■ Objective: Check each line of the material below for "follow", then copy the ones that contain it.

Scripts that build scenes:
::::::
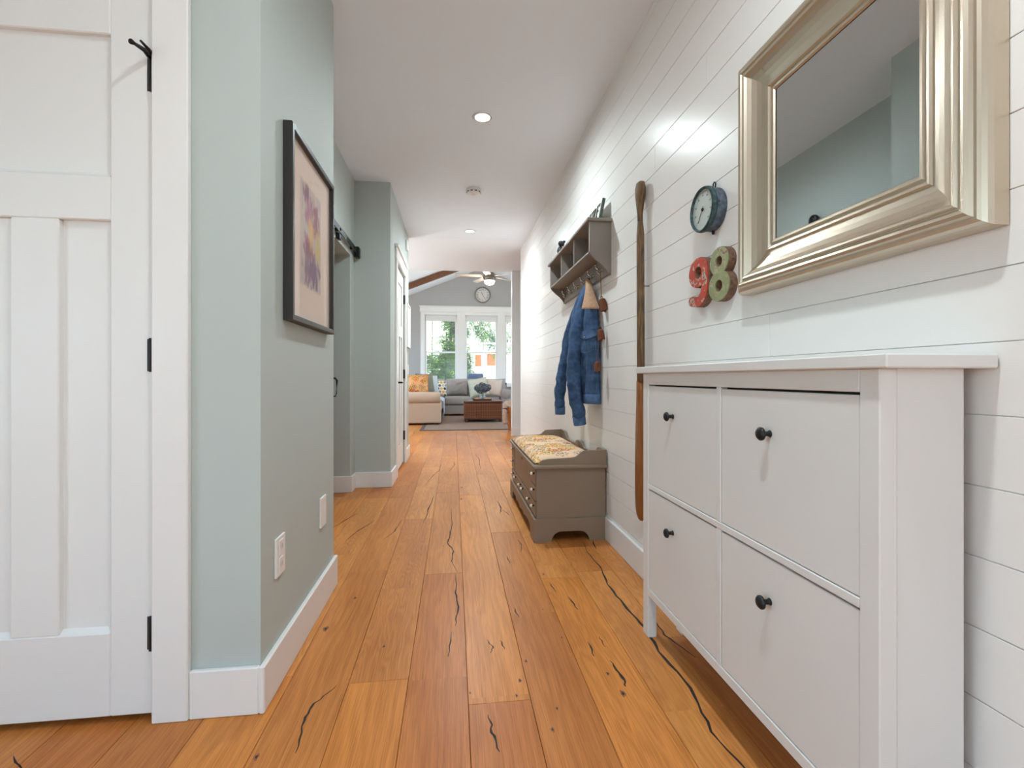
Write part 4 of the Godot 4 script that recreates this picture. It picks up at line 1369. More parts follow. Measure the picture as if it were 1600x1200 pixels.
	for j in nv:
		for i in nu:
			var uv := func(a, b): return Vector2((x0 + (x1 - x0) * a / nu) * 1.9, (d0 + (d1 - d0) * b / nv) * 1.9)
			mb.quad(g[j][i], g[j][i + 1], g[j + 1][i + 1], g[j + 1][i], g[j][i] + Vector3.DOWN, uv.call(i, j), uv.call(i + 1, j), uv.call(i + 1, j + 1), uv.call(i, j + 1))
	cbox(mb, x0, x1, 0.4535, 0.4565, d0, d1, 0.001)
	commit(mb, "cover", M.floral, c)
	var pp := MB.new(true)
	tube(pp, [V(x0, 0.459, d1), V(x0 - 0.002, 0.459, (d0 + d1) / 2), V(x0, 0.459, d0), V(x1, 0.459, d0)], 0.004, 6)
	var pip := mat(rgbc(112, 84, 66), 0.9)
	commit(pp, "piping", pip, c)

func porcelain_knob(parent, o: Vector3):
	var st := MB.new(true)
	lathe(st, o, Vector3.LEFT, [[0.007, 0.0], [0.006, 0.003], [0.005, 0.010]], 12)
	var s = commit(st, "knob_stem", M.black, parent)
	var kb := MB.new(true)
	lathe(kb, o + Vector3.LEFT * 0.009, Vector3.LEFT, [[0.004, 0.0], [0.008, 0.003], [0.0095, 0.007], [0.0085, 0.012], [0.004, 0.0155]], 14)
	commit(kb, "knob", M.porcelain, parent)

func floral_tex() -> ImageTexture:
	var r := RandomNumberGenerator.new(); r.seed = 12
	var blooms := []
	for i in 60:
		var cols := [[rgbc(232, 164, 52), rgbc(200, 106, 44)], [rgbc(220, 126, 56), rgbc(150, 70, 44)], [rgbc(238, 188, 96), rgbc(168, 116, 84)], [rgbc(226, 186, 150), rgbc(124, 92, 80)], [rgbc(242, 196, 92), rgbc(90, 62, 54)]]
		blooms.append([Vector2(r.randf(), r.randf()), r.randf_range(0.05, 0.12), cols[r.randi() % 5], r.randf() * TAU, 6 + r.randi() % 4])
	return image_tex(384, 384, func(x, y):
		var p := Vector2(x / 384.0, y / 384.0)
		var c := rgbc(236, 200, 166)
		for b in blooms:
			var q: Vector2 = p - b[0]
			q.x -= roundf(q.x); q.y -= roundf(q.y)
			var d := q.length()
			if d < b[1] * 1.3:
				var lobes: float = b[1] * (0.86 + 0.16 * cos(q.angle() * b[4] + b[3]))
				if d < lobes:
					c = b[2][0]
					if d < lobes * 0.62: c = rgbc(244, 226, 200)
					if d < lobes * 0.48: c = b[2][1]
					if d < lobes * 0.28: c = b[2][0]
					if d > lobes * 0.90: c = b[2][1]
		return c)

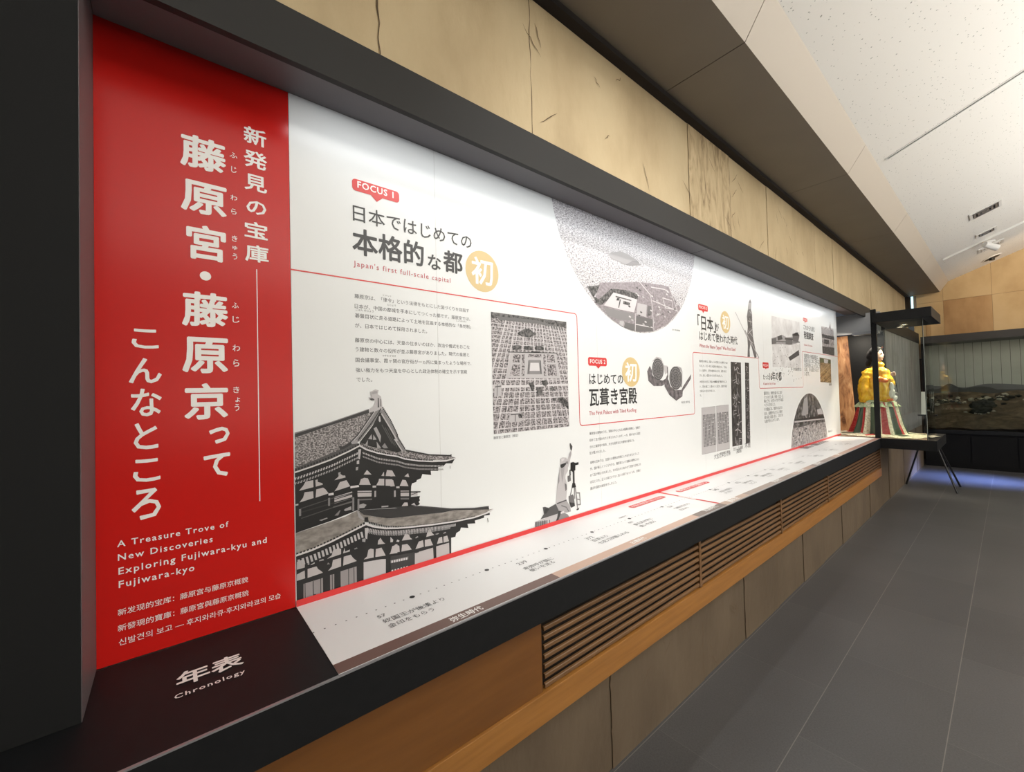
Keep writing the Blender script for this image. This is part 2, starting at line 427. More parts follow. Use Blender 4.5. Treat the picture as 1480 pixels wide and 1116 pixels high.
wb = MB()
xs = [0.20, 0.62, 1.24, 1.75, 2.4, 3.1, 3.9, 4.8, 6.0]
for k, (a, b) in enumerate(zip(xs[:-1], xs[1:])):
    wb.box((a + .0015, 11.58, 3.10), (b - .0015, 11.7, 4.62), M['back_stone'])
    wb.box((a + .0015, 11.575, 2.0), (b - .0015, 11.7, 3.095), M['stain'] if k == 1 else M['back_stone'])
wb.box((0.2, 11.59, 0.0), (6.0, 11.7, 4.6), M['crack'])
structure(wb.build('wall_back'))
wn1 = MB(); wn1.box((0.185, 11.44, 3.00), (0.215, 11.46, 3.243), mat('daylit_pane', (0.5, 0.7, 0.75), 0.2, emit=((0.45, 0.8, 0.9), 1.6)))
wn1.box((0.10, 11.42, 2.98), (0.182, 11.45, 3.245), M['gap']); wn1.box((0.218, 11.45, 3.0), (0.26, 11.47, 3.245), M['soffit'])
structure(wn1.build('window_1'))

# ------------------------------------------------------------------ black framework around the wall print
hb = thing('header_beam', 'long charcoal header beam running above the printed wall, below the tan stone', 'beam', (0.1, 3.2, 2.40))
b = MB(); b.box((0.19, -0.1345, 2.40), (0.21, 7.40, 2.541), M['header']); b.box((0.105, -0.1345, 2.469), (0.19, 7.40, 2.541), M['header']); b.build('fascia_board', hb)
b = MB(); b.box((0.0, -0.134, 2.452), (0.189, 7.06, 2.468), M['reveal']); b.box((0.0, 2.825, 2.4515), (0.188, 2.829, 2.4525), M['gap']); b.build('underside_board', hb)
b = MB(); b.box((0.158, 0.32, 2.436), (0.188, 6.4, 2.4515), mat('strip_channel', (0.7, 0.7, 0.7), 0.4, 0.5)); b.build('lamp_channel', hb)
ep = thing('end_post', 'broad charcoal end post closing the left side of the printed wall', 'post', (0.1, -0.8, 0.873))
b = MB(); b.box((0.0, -1.5, 0.8735), (0.2095, -0.137, 3.22), M['post']); b.build('post_face', ep)
b = MB(); b.box((0.002, -0.1365, 0.8735), (0.2085, -0.1352, 2.452), mat('post_lining', (0.10, 0.085, 0.09), 0.5)); b.build('side_lining', ep)

ct = thing('display_counter', 'long black display counter carrying the timeline below the printed wall', 'counter', (0.2, 3.2, 0.75))
b = MB(); b.box((0.002, -1.5, 0.755), (0.408, 6.42, 0.872), M['black'], 0.002); b.build('counter_top', ct)
b = MB(); b.box((0.406, -1.5, 0.869), (0.4115, 6.425, 0.8728), M['edge']); b.build('edge_highlight', ct)  # light-grey strip paints the highlight along the counter's front edge
a = ART(table_pt)
def tt(body, p, q, mt, bold=0.0, aspect=1.0, art=None, lay=2, space=1.0): txt(art or a, body, p, q, mt, bold, aspect, lay, space, flip=-1)
tt('年表', (0.0093,0.1984), (0.1349,0.2177), 'ink_white', 0.022)
tt('Chronology', (0.0054,0.2493), (0.132,0.2581), 'ink_white', 0.014, space=1.2)
a.build_each('lettering', ct)

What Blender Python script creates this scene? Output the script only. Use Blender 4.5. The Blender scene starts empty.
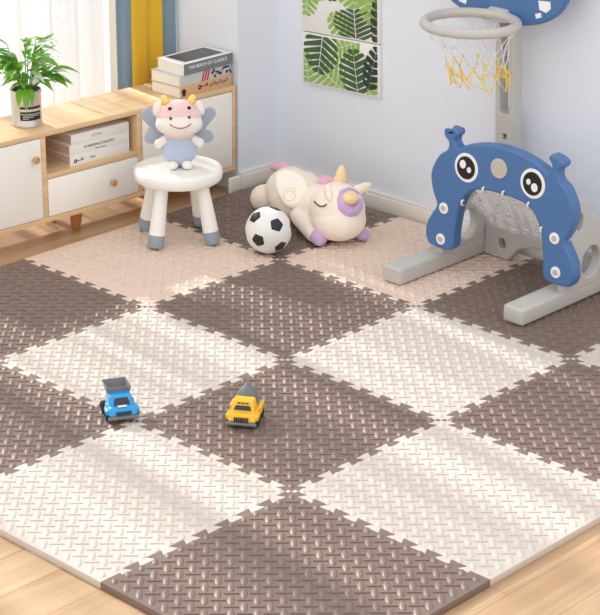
import bpy, bmesh, math, random
from mathutils import Vector, Matrix, Euler
random.seed(7)
PI = math.pi
sc = bpy.context.scene
COL = sc.collection

# ------------------------------------------------------------------ camera
CAM_LOC = Vector((-3.2702, -3.1025, 2.3157))
YAW, PITCH, ROLL, FPX = 0.7552, 0.3816, 0.0089, 1971.06
fw = Vector((math.cos(PITCH)*math.cos(YAW), math.cos(PITCH)*math.sin(YAW), -math.sin(PITCH)))
rt = Vector((math.sin(YAW), -math.cos(YAW), 0))
up = rt.cross(fw)
r2 = math.cos(ROLL)*rt + math.sin(ROLL)*up
u2 = -math.sin(ROLL)*rt + math.cos(ROLL)*up
cam = bpy.data.cameras.new('camera')
camo = bpy.data.objects.new('camera', cam)
COL.objects.link(camo)
m3 = Matrix((r2, u2, -fw)).transposed()
camo.matrix_world = Matrix.Translation(CAM_LOC) @ m3.to_4x4()
cam.sensor_fit = 'HORIZONTAL'
cam.sensor_width = 36
cam.lens = FPX/600*36
cam.clip_end = 100
sc.camera = camo

# ------------------------------------------------------------------ materials
def lin(c):
    out = []
    for v in c[:3]:
        v /= 255
        out.append(v/12.92 if v <= .04045 else ((v+.055)/1.055)**2.4)
    return (*out, 1)

def mat(name, rgb, rough=.5, metal=0., var=.0, vscale=20., bump=0., bscale=200., sheen=0., coat=0., spec=.5, trans=0., sss=0.):
    m = bpy.data.materials.new(name)
    m.use_nodes = True
    nt = m.node_tree
    b = nt.nodes['Principled BSDF']
    b.inputs['Base Color'].default_value = lin(rgb)
    b.inputs['Roughness'].default_value = rough
    b.inputs['Metallic'].default_value = metal
    b.inputs['Specular IOR Level'].default_value = spec
    b.inputs['Sheen Weight'].default_value = sheen
    b.inputs['Coat Weight'].default_value = coat
    tc = nt.nodes.new('ShaderNodeTexCoord')
    if var > 0:
        n = nt.nodes.new('ShaderNodeTexNoise')
        n.inputs['Scale'].default_value = vscale
        n.inputs['Detail'].default_value = 4
        nt.links.new(tc.outputs['Object'], n.inputs['Vector'])
        mx = nt.nodes.new('ShaderNodeMix')
        mx.data_type = 'RGBA'
        c = lin(rgb)
        mx.inputs[6].default_value = (c[0]*(1-var), c[1]*(1-var), c[2]*(1-var), 1)
        mx.inputs[7].default_value = (min(1, c[0]*(1+var)), min(1, c[1]*(1+var)), min(1, c[2]*(1+var)), 1)
        nt.links.new(n.outputs['Fac'], mx.inputs[0])
        nt.links.new(mx.outputs[2], b.inputs['Base Color'])
    if bump > 0:
        n2 = nt.nodes.new('ShaderNodeTexNoise')
        n2.inputs['Scale'].default_value = bscale
        n2.inputs['Detail'].default_value = 3
        nt.links.new(tc.outputs['Object'], n2.inputs['Vector'])
        bp = nt.nodes.new('ShaderNodeBump')
        bp.inputs['Strength'].default_value = bump
        bp.inputs['Distance'].default_value = .002
        nt.links.new(n2.outputs['Fac'], bp.inputs['Height'])
        nt.links.new(bp.outputs['Normal'], b.inputs['Normal'])
    return m

def wood(name, c1, c2, scale=(2, 22, 22), rough=.45, planks=None):
    m = bpy.data.materials.new(name)
    m.use_nodes = True
    nt = m.node_tree
    N, L = nt.nodes.new, nt.links.new
    b = nt.nodes['Principled BSDF']
    b.inputs['Roughness'].default_value = rough
    tc = N('ShaderNodeTexCoord')
    mp = N('ShaderNodeMapping')
    mp.inputs['Scale'].default_value = scale
    L(tc.outputs['Object'], mp.inputs['Vector'])
    n = N('ShaderNodeTexNoise')
    n.inputs['Scale'].default_value = 1.6
    n.inputs['Detail'].default_value = 7
    n.inputs['Distortion'].default_value = .6
    L(mp.outputs['Vector'], n.inputs['Vector'])
    cr = N('ShaderNodeValToRGB')
    cr.color_ramp.elements[0].position = .3
    cr.color_ramp.elements[0].color = lin(c1)
    cr.color_ramp.elements[1].position = .7
    cr.color_ramp.elements[1].color = lin(c2)
    L(n.outputs['Fac'], cr.inputs['Fac'])
    last = cr.outputs['Color']
    if planks:
        br = N('ShaderNodeTexBrick')
        br.inputs['Scale'].default_value = 1
        br.inputs['Brick Width'].default_value = planks[0]
        br.inputs['Row Height'].default_value = planks[1]
        br.inputs['Mortar Size'].default_value = .0022
        br.inputs['Mortar Smooth'].default_value = .4
        br.inputs['Color1'].default_value = (1, 1, 1, 1)
        br.inputs['Color2'].default_value = (.90, .88, .86, 1)
        br.inputs['Mortar'].default_value = (.72, .64, .57, 1)
        L(tc.outputs['Object'], br.inputs['Vector'])
        mx = N('ShaderNodeMix')
        mx.data_type = 'RGBA'
        mx.blend_type = 'MULTIPLY'
        mx.inputs[0].default_value = 1
        L(last, mx.inputs[6])
        L(br.outputs['Color'], mx.inputs[7])
        last = mx.outputs[2]
    L(last, b.inputs['Base Color'])
    return m

M = {}
M['foam_dark'] = mat('taupe_foam', (124, 106, 97), .44, var=.05, bump=.15, bscale=900)
M['foam_white'] = mat('white_foam', (208, 198, 189), .5, var=.02, bump=.12, bscale=900)
M['foam_white_shade'] = mat('white_foam_shade', (228, 205, 190), .5, var=.02, bump=.12, bscale=900)  # white foam of the back tiles, their warm shade put into the colour
M['floor'] = wood('oak_floor', (192, 157, 120), (214, 184, 148), (1.2, 14, 10), .4, planks=(1.3, .14))
M['wall'] = mat('pale_blue_wall', (233, 238, 247), .85, var=.012, vscale=3, bump=.05, bscale=300)
M['trim'] = mat('trim_white', (238, 234, 228), .5, var=.01)
M['oak'] = wood('cabinet_oak', (222, 184, 138), (240, 208, 166), (1.5, 20, 20), .4)
M['leg_wood'] = wood('leg_oak', (170, 112, 66), (196, 138, 88), (20, 20, 2), .45)
M['lacquer'] = mat('white_lacquer', (250, 247, 240), .4, var=.01)
M['knob'] = wood('knob_wood', (186, 136, 88), (214, 168, 120), (30, 30, 30), .45)
M['plastic_white'] = mat('white_plastic', (248, 245, 240), .35, var=.01, coat=.15)
M['plastic_grey'] = mat('grey_plastic', (196, 193, 188), .5, var=.02, vscale=8)
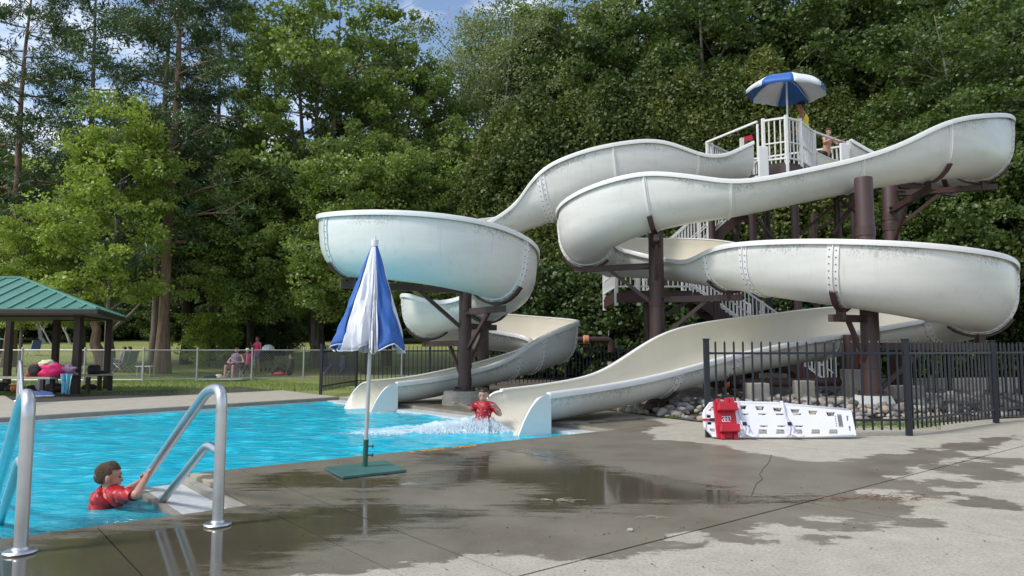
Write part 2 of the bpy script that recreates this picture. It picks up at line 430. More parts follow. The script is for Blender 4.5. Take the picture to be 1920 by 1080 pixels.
::::::
■ Response to the exercise:
Write part 4 of the Godot 4 script that recreates this picture. It picks up at line 1369. More parts follow. Measure the picture as if it were 1600x1200 pixels.
Keep writing the Blender script for this image. This is part 2, starting at line 427. More parts follow. Use Blender 4.5. Treat the picture as 1480 pixels wide and 1116 pixels high.
Write part 2 of the bpy script that recreates this picture. It picks up at line 430. More parts follow. The script is for Blender 4.5. Take the picture to be 1920 by 1080 pixels.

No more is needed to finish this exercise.